If the Bulldogs for example played two home games here it would represent $1.2 million in revenue, not to mention them not losing the money they would if they played the game at Etihad Stadium. Of course, we couldn’t have that because that would mean the Eagles and Fremantle would get 14 games at home. But hang on a minute, don’t Collingwood already play 14 games at the MCG, their home ground? And don’t Hawthorn play 11 there this year plus another three in Tasmania, their home and away from home?

You don’t get many opportunities to rock the status quo in the type of situation in which West Australians find themselves in the Victorian-centric AFL. You best consider the building of a new stadium and the striking of new financial deals around that stadium, as good a chance as you are going to get.

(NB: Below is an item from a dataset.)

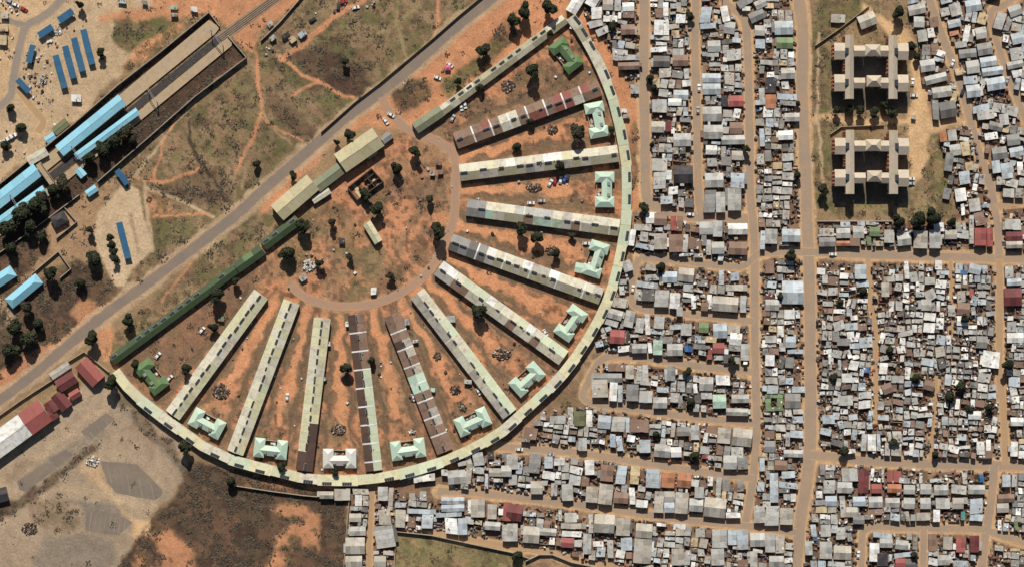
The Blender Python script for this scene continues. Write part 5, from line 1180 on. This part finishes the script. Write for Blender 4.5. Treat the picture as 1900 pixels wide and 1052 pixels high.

It is pointless striking a stadium deal that makes our AFL clubs richer than their competitors if they are going to be taxed to help eastern States clubs because of it. And who can stop it? The clubs will do as they are told.

The WAFC will fall into line as well, lest they upset the mighty AFL. The government needs to make sure the interests of taxpayers and supporters are addressed. And it is time for someone who doesn’t fear the wrath of the swords and suits at AFL house to ask: If we are going to pay to keep eastern States clubs alive, what are we getting in return?

A warm fuzzy feeling for helping Victorians in need? I had such a feeling once. Turned out to be gastro.